2018.06.22
大規模修繕工事
大規模修繕工事を実施する際、建物調査診断に先がけて行う予備診断の調査のひとつに「アンケート調査」があります。
これは実際にマンションで生活している人々を対象にしたもので、アンケート調査を居住者に行うことで、外観や共有部分の調査からでは判明しづらい不具合を見つけ出しやすくなるほか、住民がアンケートに答えることで、これから長く続く大規模修繕工事に関わるきっかけ作りや、工事に関するアナウンスメントの役割を果たすことができます。
今回はこの「アンケート調査」についてお話します。
アンケート調査の目的
冒頭でも触れましたが、アンケート調査の目的の一つは、居住者目線による不具合の発見です。
外からはわかりづらい部分、たとえばベランダの天井から雨漏りがある、ひび割れがある、塗装が剥げているなどの不具合や、普段から生活しているからわかること(手すり部分の取り付け口が動く、となりとの仕切り部分に腐食がある、ネジが緩んでいるなど)もあります。こういった不具合をアンケート調査によって把握することで、修繕工事をより実りのあるものにできます。
またアンケートの形をとるため、より個人的な意見を言いやすくなります。

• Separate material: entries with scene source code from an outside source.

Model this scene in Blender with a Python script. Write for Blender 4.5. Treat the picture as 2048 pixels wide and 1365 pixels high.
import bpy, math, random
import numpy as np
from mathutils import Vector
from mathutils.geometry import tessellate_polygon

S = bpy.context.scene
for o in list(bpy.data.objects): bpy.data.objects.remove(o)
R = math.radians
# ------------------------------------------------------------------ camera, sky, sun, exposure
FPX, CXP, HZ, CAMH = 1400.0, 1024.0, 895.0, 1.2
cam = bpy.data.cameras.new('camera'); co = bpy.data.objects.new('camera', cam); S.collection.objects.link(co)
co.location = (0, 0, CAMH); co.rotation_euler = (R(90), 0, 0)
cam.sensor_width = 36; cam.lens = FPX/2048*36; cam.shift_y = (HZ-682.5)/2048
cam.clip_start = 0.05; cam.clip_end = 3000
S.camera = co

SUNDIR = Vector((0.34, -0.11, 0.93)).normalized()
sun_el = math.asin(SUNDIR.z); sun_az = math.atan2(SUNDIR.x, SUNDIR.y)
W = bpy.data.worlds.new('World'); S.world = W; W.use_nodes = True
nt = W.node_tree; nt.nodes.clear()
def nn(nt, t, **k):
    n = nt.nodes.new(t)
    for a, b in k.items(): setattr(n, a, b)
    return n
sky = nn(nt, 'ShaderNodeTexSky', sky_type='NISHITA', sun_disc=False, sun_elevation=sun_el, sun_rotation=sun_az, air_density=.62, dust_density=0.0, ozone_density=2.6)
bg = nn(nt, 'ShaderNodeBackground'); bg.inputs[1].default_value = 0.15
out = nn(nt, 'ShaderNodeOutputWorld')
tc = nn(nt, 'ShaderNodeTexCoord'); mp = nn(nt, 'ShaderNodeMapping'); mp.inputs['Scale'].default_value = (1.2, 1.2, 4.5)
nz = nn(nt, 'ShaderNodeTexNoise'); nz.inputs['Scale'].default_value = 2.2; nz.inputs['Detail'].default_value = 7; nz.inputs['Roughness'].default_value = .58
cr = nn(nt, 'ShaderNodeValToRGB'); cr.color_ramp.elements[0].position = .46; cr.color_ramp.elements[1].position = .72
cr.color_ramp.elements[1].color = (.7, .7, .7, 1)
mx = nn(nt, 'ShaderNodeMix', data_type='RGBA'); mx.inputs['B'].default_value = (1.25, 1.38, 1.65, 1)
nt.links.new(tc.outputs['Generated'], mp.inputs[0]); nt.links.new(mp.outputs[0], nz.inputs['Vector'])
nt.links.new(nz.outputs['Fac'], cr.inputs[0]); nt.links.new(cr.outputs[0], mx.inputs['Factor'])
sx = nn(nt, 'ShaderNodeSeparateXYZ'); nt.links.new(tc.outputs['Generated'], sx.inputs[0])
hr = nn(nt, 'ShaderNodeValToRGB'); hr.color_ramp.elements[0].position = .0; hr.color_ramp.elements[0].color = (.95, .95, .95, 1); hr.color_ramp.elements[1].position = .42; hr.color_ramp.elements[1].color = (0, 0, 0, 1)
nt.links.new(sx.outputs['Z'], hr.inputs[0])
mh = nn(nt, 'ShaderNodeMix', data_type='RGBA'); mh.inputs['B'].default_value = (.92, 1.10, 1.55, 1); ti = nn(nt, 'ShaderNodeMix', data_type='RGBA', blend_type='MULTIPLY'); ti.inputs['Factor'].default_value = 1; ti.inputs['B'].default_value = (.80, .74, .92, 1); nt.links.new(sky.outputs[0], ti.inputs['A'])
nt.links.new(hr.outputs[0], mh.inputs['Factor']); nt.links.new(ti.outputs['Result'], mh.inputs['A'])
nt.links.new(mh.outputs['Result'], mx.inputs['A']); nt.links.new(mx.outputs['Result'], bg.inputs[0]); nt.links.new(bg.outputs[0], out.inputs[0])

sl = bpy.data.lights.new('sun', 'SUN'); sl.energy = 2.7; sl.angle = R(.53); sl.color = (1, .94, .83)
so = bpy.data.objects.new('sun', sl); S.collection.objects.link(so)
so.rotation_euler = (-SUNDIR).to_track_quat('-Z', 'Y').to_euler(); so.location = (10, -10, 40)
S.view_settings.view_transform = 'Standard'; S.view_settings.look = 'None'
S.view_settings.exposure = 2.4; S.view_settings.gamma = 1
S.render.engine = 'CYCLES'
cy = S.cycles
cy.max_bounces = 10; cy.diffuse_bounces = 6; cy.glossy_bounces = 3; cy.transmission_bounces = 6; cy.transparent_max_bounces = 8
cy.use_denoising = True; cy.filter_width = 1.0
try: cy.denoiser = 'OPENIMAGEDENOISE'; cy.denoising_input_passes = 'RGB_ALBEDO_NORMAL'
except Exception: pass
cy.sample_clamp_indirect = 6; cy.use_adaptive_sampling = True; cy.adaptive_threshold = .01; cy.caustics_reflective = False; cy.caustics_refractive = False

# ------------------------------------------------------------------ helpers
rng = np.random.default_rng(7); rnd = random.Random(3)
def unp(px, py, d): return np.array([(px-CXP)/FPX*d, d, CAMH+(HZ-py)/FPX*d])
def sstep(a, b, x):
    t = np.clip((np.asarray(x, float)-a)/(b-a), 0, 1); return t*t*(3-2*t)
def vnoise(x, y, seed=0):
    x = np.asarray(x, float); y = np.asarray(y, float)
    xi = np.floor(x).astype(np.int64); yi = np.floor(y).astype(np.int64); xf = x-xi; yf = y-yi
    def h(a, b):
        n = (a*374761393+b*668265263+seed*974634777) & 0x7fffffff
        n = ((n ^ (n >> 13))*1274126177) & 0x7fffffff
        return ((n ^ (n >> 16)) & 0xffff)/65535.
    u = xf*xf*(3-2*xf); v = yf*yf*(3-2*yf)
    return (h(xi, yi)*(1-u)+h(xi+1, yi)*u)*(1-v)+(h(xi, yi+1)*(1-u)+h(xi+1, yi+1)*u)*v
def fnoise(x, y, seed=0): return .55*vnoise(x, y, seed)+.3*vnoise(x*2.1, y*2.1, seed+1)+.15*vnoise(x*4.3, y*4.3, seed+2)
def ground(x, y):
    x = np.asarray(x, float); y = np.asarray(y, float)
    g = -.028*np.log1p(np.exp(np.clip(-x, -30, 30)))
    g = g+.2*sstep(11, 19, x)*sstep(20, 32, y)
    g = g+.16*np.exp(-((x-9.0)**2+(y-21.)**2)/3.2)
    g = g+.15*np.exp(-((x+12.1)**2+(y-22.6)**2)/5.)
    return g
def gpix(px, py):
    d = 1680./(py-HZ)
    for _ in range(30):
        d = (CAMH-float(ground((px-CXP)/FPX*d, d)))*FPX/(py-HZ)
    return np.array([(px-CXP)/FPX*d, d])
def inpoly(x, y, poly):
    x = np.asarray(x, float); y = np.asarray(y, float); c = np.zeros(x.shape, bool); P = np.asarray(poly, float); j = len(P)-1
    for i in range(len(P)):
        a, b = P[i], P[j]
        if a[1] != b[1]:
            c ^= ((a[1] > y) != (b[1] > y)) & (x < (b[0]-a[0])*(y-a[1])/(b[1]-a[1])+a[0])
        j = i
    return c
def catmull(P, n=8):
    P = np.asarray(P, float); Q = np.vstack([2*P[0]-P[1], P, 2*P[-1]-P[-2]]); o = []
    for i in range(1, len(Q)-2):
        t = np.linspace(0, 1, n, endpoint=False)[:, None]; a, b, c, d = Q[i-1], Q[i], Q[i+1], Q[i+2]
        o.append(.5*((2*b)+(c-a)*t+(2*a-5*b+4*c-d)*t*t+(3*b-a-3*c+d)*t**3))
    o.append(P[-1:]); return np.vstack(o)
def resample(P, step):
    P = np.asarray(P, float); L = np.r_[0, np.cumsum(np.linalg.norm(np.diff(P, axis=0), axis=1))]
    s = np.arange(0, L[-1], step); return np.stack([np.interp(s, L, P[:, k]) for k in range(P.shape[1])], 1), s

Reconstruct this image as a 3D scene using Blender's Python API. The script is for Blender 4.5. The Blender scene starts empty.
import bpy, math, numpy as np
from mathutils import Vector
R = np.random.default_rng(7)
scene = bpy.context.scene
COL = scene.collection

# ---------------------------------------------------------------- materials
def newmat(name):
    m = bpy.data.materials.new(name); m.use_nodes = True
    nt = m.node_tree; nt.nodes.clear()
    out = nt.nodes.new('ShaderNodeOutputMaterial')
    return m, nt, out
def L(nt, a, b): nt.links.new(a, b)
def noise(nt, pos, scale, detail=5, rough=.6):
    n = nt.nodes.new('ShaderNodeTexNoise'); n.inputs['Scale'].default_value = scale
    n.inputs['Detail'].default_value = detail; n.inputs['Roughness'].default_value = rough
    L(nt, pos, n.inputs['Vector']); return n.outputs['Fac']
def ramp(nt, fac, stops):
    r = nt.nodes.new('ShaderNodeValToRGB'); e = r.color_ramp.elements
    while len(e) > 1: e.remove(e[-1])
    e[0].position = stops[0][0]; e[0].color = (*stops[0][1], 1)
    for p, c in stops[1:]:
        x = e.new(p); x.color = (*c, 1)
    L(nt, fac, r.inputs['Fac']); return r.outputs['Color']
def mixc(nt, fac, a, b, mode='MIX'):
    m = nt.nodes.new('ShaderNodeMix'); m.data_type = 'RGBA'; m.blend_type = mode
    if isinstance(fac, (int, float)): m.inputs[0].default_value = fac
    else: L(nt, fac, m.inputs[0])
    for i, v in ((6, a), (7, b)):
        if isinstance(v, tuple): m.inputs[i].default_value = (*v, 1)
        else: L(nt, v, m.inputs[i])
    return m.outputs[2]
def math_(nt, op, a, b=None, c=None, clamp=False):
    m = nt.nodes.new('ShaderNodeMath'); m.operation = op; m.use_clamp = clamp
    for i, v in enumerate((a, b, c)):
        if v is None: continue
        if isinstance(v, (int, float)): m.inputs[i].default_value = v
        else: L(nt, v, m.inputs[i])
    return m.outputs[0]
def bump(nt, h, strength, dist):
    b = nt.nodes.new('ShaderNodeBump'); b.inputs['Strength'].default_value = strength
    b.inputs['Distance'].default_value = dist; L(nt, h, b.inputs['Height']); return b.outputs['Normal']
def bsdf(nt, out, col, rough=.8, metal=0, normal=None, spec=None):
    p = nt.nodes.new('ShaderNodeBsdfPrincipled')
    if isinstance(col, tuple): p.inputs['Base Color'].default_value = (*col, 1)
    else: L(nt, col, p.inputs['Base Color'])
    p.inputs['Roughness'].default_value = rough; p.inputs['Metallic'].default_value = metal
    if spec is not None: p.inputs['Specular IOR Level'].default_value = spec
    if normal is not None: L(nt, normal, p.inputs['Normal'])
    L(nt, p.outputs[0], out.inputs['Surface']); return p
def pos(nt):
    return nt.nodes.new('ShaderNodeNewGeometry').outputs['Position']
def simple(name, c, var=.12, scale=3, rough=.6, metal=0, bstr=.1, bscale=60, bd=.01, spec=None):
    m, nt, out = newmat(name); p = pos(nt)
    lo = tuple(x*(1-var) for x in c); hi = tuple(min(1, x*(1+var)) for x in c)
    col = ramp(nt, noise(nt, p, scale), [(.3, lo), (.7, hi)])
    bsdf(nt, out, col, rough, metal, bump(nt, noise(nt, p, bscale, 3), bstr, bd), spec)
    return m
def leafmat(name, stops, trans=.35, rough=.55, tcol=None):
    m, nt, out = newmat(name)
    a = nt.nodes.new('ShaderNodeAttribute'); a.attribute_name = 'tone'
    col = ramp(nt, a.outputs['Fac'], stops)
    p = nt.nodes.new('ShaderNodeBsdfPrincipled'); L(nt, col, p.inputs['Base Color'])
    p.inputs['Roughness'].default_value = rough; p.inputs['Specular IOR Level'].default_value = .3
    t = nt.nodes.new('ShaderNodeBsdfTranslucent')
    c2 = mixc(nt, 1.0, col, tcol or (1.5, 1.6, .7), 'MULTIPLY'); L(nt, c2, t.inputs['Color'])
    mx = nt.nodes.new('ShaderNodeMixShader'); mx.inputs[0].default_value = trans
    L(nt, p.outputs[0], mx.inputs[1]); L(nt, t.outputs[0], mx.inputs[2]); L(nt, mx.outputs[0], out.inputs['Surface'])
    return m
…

総会などの場ではなかなか言えない要望など、潜在的なリクエストを掘り出せるのもアンケートならではです。
特に気づいた箇所や修繕箇所がなかったとしても、住民自身がアンケートに答えることで、これから行われる大規模修繕工事がどのようなものなのかを周知でき、関心を持ってもらえるというメリットもあります。
このようにアンケート調査の目的は、住民自身の目線に合わせ意見を集め、また住民の意識を大規模修繕工事に向けさせる、2つの目的を果たすことができます。
アンケート調査の項目
ではアンケート調査で住民の方々に何を聞けば良いのでしょうか。
まず記載項目として、部屋番号は必須になるので忘れずに項目を設けます。
内容は大きく分けて室内、共用部、そしてその他と分けておくと整理しやすいかと思います。
「室内」
- ・漏水がないか、あるとすればどの部分か
- ・結露が発生しやすいか
- ・通風・換気:においなど気になる点はないか
- ・玄関の扉、サッシなど金属箇所に錆などの不具合はないか
- ・室内のリフォームを行ったことがあるか
- ・夏は熱がこもりやすくないか
- ・水の出や排水が悪いと感じたことがあるか
- ・テレビ視聴やインターネットの接続は問題ないか
「共用部」
- ・バルコニーや手すりの塗装に剥げなどはあるか
- ・廊下、階段などの水漏れはあるか
- ・駐輪場、駐車場、遊び場などの野外施設の状況
「その他」
- ・その他気づいたことなど(自由記載)
- 自由記載項目を設け、幅広く意見を集めるのを忘れずに。
回答しやすい質問項目にすること
アンケートで調査したい項目を子細にピックアップできたとしても、回答者にとって答えづらい形、たとえばすべて記述式になっていたのでは、記入が面倒になってしまい、期待する回答が得られない可能性もあります。
アンケートを作る際に工夫として、
- ・選びやすい選択肢を設ける
- ・回答例を記入しておく
- ・専門用語には解説をつける
などの対応を行うと良いでしょう。
調査結果から見えること
アンケート調査を回収し、回答を眺めていると見えてくることがあります。
それは、気になる点は人それぞれ、細かいことを気にする人とそうでない人との間には差がでるということです。意見のすべてを鵜呑みにするのはリスクがあるので注意しましょう。
また居住者の回答から、それぞれの専有部分の不具合が把握できるのはもちろん、同様の不具合報告が多く寄せられれば、マンション全体の劣化レベルが分かります。
加えて上下、左右など、不具合の発生が近隣に集中しているものもあれば、専有部分のみの不具合ではない可能性もあるわけで、住戸内立ち入り調査の対象をそうした情報をもとに決定していくことも可能です。
まとめ
アンケート調査は大規模修繕工事の第一歩として、貴重な情報収集のチャンスです。有益な情報をたくさん得られるよう、アンケート項目は慎重に吟味するようにしましょう。